Your goal
Repeat the material below exactly, line for line.

Stored data
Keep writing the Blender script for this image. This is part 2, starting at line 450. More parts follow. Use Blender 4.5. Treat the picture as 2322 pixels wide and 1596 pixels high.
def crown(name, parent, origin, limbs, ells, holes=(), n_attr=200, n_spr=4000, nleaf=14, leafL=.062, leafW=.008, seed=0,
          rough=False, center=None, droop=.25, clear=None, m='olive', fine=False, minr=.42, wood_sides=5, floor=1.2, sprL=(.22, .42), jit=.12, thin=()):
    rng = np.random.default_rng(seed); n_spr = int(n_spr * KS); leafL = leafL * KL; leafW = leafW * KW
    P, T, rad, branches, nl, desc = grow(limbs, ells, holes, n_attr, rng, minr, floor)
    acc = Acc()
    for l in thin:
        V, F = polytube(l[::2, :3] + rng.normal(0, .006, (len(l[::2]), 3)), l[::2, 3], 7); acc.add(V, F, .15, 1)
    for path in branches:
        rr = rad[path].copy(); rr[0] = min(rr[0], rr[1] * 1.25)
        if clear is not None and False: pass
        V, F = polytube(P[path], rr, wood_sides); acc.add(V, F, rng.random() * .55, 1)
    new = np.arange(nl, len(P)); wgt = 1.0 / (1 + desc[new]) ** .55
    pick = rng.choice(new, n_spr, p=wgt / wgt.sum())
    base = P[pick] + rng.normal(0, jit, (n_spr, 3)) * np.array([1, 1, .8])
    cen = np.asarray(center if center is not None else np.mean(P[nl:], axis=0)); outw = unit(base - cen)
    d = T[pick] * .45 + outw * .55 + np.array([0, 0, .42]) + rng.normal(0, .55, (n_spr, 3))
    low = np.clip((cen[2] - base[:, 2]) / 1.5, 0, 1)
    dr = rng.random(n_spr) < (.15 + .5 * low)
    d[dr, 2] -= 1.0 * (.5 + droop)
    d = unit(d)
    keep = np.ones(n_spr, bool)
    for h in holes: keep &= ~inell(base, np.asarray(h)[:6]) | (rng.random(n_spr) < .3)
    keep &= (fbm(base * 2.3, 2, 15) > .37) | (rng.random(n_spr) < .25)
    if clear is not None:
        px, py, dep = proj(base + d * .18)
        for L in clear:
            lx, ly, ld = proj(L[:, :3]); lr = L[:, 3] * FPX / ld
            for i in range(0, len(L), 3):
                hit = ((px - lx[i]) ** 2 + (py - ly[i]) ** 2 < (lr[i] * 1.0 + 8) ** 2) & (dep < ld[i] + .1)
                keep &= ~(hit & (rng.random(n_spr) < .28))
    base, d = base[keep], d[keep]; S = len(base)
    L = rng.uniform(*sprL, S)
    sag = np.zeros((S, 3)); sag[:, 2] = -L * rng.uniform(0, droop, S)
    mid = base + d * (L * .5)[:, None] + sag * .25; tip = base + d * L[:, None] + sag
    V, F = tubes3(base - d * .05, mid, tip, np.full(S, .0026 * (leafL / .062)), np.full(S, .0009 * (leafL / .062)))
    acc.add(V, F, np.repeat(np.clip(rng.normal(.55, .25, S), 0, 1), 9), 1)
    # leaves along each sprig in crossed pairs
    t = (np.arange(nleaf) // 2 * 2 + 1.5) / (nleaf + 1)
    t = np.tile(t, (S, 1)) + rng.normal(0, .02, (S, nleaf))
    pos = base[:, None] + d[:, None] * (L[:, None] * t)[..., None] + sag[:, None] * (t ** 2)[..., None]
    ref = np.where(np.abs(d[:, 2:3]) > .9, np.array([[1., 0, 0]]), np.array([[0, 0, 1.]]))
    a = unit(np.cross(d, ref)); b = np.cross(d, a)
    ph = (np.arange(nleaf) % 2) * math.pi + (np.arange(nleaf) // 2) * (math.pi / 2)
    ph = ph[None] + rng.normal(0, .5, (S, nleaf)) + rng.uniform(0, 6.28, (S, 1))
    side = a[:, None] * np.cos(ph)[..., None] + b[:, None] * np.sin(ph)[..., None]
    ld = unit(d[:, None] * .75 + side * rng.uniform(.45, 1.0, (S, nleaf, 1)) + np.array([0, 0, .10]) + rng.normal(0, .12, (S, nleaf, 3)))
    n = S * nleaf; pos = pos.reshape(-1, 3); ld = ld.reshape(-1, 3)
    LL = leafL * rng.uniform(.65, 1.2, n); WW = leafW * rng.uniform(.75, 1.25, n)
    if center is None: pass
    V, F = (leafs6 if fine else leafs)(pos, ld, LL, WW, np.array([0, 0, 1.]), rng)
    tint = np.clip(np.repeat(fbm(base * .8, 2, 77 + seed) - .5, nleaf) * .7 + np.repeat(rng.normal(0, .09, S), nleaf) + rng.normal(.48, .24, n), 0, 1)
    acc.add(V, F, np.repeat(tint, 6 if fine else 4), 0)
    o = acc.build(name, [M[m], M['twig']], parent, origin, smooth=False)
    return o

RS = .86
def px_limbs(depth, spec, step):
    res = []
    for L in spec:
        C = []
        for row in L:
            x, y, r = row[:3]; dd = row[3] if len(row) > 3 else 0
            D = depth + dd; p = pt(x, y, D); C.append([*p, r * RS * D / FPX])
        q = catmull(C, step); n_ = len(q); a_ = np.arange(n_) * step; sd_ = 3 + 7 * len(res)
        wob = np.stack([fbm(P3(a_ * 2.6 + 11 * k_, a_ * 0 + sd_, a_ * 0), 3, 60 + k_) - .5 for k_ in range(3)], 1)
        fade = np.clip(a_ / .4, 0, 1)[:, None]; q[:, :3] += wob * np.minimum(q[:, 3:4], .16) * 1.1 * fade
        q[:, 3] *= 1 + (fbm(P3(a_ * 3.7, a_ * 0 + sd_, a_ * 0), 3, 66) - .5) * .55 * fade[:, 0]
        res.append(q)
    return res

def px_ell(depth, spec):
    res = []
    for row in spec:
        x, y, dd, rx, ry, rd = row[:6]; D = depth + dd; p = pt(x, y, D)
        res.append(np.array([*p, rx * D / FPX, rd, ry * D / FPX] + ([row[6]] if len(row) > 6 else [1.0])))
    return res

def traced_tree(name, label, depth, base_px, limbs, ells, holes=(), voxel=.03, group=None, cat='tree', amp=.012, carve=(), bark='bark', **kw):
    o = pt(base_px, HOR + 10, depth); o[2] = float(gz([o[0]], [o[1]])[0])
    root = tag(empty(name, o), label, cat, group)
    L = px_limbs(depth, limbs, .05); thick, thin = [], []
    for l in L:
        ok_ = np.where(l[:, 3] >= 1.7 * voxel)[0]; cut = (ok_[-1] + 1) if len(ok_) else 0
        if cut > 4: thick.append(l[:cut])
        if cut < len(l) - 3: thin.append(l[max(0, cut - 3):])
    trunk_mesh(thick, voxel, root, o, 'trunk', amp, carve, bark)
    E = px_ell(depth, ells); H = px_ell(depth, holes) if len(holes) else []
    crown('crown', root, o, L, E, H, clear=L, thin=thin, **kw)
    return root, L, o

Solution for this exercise
Keep writing the Blender script for this image. This is part 2, starting at line 450. More parts follow. Use Blender 4.5. Treat the picture as 2322 pixels wide and 1596 pixels high.
def crown(name, parent, origin, limbs, ells, holes=(), n_attr=200, n_spr=4000, nleaf=14, leafL=.062, leafW=.008, seed=0,
          rough=False, center=None, droop=.25, clear=None, m='olive', fine=False, minr=.42, wood_sides=5, floor=1.2, sprL=(.22, .42), jit=.12, thin=()):
    rng = np.random.default_rng(seed); n_spr = int(n_spr * KS); leafL = leafL * KL; leafW = leafW * KW
    P, T, rad, branches, nl, desc = grow(limbs, ells, holes, n_attr, rng, minr, floor)
    acc = Acc()
    for l in thin:
        V, F = polytube(l[::2, :3] + rng.normal(0, .006, (len(l[::2]), 3)), l[::2, 3], 7); acc.add(V, F, .15, 1)
    for path in branches:
        rr = rad[path].copy(); rr[0] = min(rr[0], rr[1] * 1.25)
        if clear is not None and False: pass
        V, F = polytube(P[path], rr, wood_sides); acc.add(V, F, rng.random() * .55, 1)
    new = np.arange(nl, len(P)); wgt = 1.0 / (1 + desc[new]) ** .55
    pick = rng.choice(new, n_spr, p=wgt / wgt.sum())
    base = P[pick] + rng.normal(0, jit, (n_spr, 3)) * np.array([1, 1, .8])
    cen = np.asarray(center if center is not None else np.mean(P[nl:], axis=0)); outw = unit(base - cen)
    d = T[pick] * .45 + outw * .55 + np.array([0, 0, .42]) + rng.normal(0, .55, (n_spr, 3))
    low = np.clip((cen[2] - base[:, 2]) / 1.5, 0, 1)
    dr = rng.random(n_spr) < (.15 + .5 * low)
    d[dr, 2] -= 1.0 * (.5 + droop)
    d = unit(d)
    keep = np.ones(n_spr, bool)
    for h in holes: keep &= ~inell(base, np.asarray(h)[:6]) | (rng.random(n_spr) < .3)
    keep &= (fbm(base * 2.3, 2, 15) > .37) | (rng.random(n_spr) < .25)
    if clear is not None:
        px, py, dep = proj(base + d * .18)
        for L in clear:
            lx, ly, ld = proj(L[:, :3]); lr = L[:, 3] * FPX / ld
            for i in range(0, len(L), 3):
                hit = ((px - lx[i]) ** 2 + (py - ly[i]) ** 2 < (lr[i] * 1.0 + 8) ** 2) & (dep < ld[i] + .1)
                keep &= ~(hit & (rng.random(n_spr) < .28))
    base, d = base[keep], d[keep]; S = len(base)
    L = rng.uniform(*sprL, S)
    sag = np.zeros((S, 3)); sag[:, 2] = -L * rng.uniform(0, droop, S)
    mid = base + d * (L * .5)[:, None] + sag * .25; tip = base + d * L[:, None] + sag
    V, F = tubes3(base - d * .05, mid, tip, np.full(S, .0026 * (leafL / .062)), np.full(S, .0009 * (leafL / .062)))
    acc.add(V, F, np.repeat(np.clip(rng.normal(.55, .25, S), 0, 1), 9), 1)
    # leaves along each sprig in crossed pairs
    t = (np.arange(nleaf) // 2 * 2 + 1.5) / (nleaf + 1)
    t = np.tile(t, (S, 1)) + rng.normal(0, .02, (S, nleaf))
    pos = base[:, None] + d[:, None] * (L[:, None] * t)[..., None] + sag[:, None] * (t ** 2)[..., None]
    ref = np.where(np.abs(d[:, 2:3]) > .9, np.array([[1., 0, 0]]), np.array([[0, 0, 1.]]))
    a = unit(np.cross(d, ref)); b = np.cross(d, a)
    ph = (np.arange(nleaf) % 2) * math.pi + (np.arange(nleaf) // 2) * (math.pi / 2)
    ph = ph[None] + rng.normal(0, .5, (S, nleaf)) + rng.uniform(0, 6.28, (S, 1))
    side = a[:, None] * np.cos(ph)[..., None] + b[:, None] * np.sin(ph)[..., None]
    ld = unit(d[:, None] * .75 + side * rng.uniform(.45, 1.0, (S, nleaf, 1)) + np.array([0, 0, .10]) + rng.normal(0, .12, (S, nleaf, 3)))
    n = S * nleaf; pos = pos.reshape(-1, 3); ld = ld.reshape(-1, 3)
    LL = leafL * rng.uniform(.65, 1.2, n); WW = leafW * rng.uniform(.75, 1.25, n)
    if center is None: pass
    V, F = (leafs6 if fine else leafs)(pos, ld, LL, WW, np.array([0, 0, 1.]), rng)
    tint = np.clip(np.repeat(fbm(base * .8, 2, 77 + seed) - .5, nleaf) * .7 + np.repeat(rng.normal(0, .09, S), nleaf) + rng.normal(.48, .24, n), 0, 1)
    acc.add(V, F, np.repeat(tint, 6 if fine else 4), 0)
    o = acc.build(name, [M[m], M['twig']], parent, origin, smooth=False)
    return o

RS = .86
def px_limbs(depth, spec, step):
    res = []
    for L in spec:
        C = []
        for row in L:
            x, y, r = row[:3]; dd = row[3] if len(row) > 3 else 0
            D = depth + dd; p = pt(x, y, D); C.append([*p, r * RS * D / FPX])
        q = catmull(C, step); n_ = len(q); a_ = np.arange(n_) * step; sd_ = 3 + 7 * len(res)
        wob = np.stack([fbm(P3(a_ * 2.6 + 11 * k_, a_ * 0 + sd_, a_ * 0), 3, 60 + k_) - .5 for k_ in range(3)], 1)
        fade = np.clip(a_ / .4, 0, 1)[:, None]; q[:, :3] += wob * np.minimum(q[:, 3:4], .16) * 1.1 * fade
        q[:, 3] *= 1 + (fbm(P3(a_ * 3.7, a_ * 0 + sd_, a_ * 0), 3, 66) - .5) * .55 * fade[:, 0]
        res.append(q)
    return res

def px_ell(depth, spec):
    res = []
    for row in spec:
        x, y, dd, rx, ry, rd = row[:6]; D = depth + dd; p = pt(x, y, D)
        res.append(np.array([*p, rx * D / FPX, rd, ry * D / FPX] + ([row[6]] if len(row) > 6 else [1.0])))
    return res

def traced_tree(name, label, depth, base_px, limbs, ells, holes=(), voxel=.03, group=None, cat='tree', amp=.012, carve=(), bark='bark', **kw):
    o = pt(base_px, HOR + 10, depth); o[2] = float(gz([o[0]], [o[1]])[0])
    root = tag(empty(name, o), label, cat, group)
    L = px_limbs(depth, limbs, .05); thick, thin = [], []
    for l in L:
        ok_ = np.where(l[:, 3] >= 1.7 * voxel)[0]; cut = (ok_[-1] + 1) if len(ok_) else 0
        if cut > 4: thick.append(l[:cut])
        if cut < len(l) - 3: thin.append(l[max(0, cut - 3):])
    trunk_mesh(thick, voxel, root, o, 'trunk', amp, carve, bark)
    E = px_ell(depth, ells); H = px_ell(depth, holes) if len(holes) else []
    crown('crown', root, o, L, E, H, clear=L, thin=thin, **kw)
    return root, L, o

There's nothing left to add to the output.